The ability to project the Hololens 2 experience has been a boon to UX research teams here, as well as to the Hub’s overarching educational mission. It lets engineers and designers assess how users interact with the technology; it also lets consultants show their clients the headset’s wide range of potential applications. The theater can even help football teams walk through play simulations once they’ve run out of practice time for the day, as above.
The California energy
Accenture has operated in the Bay Area since about 1950, and in the office design, they tried to capture “the essence of California,” Miller said — particularly the nature. It’s not just video trees. In the cafeteria and assorted other spots, walls crawl with live tendrils of greenery. Miller calls these “living walls.” The color scheme of the workspaces, too, echoes local biomes. Clusters of desks are decorated in redwood-esque oranges and browns, or greens reminiscent of the Muir woods.

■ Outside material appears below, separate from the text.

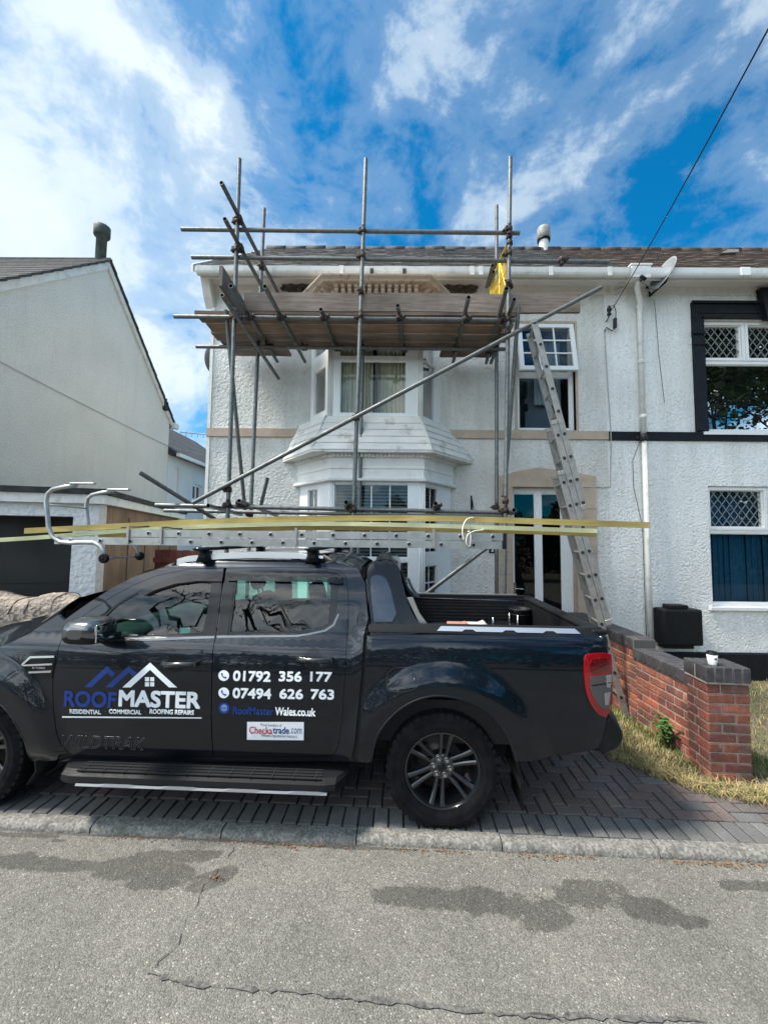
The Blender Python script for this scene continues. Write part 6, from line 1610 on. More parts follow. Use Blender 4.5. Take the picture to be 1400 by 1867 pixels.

The portal into the fourth dimension
In Accenture’s Maker Space, a fishbone-shaped array of desks covered in 3D printers and prototypes, a team works on not just 3D printing, but the next frontier: 4D printing. At first, 4D-printed objects look like simple 3D printed objects, but they’re designed to collapse in specific ways when exposed to stresses like heat.
As simple as this sounds, it could have major implications for everything from furniture shipping to pasta making. A flat rectangle could collapse, when heated, into a functioning couch. Normal noodles, when cooked, could morph into alphabet soup — or little realistically-cratered moons.
Clients often visit the Innovation Hub for a sense of what’s next for tech, and based on our visit, it’s no less than a new dimension. Get ready.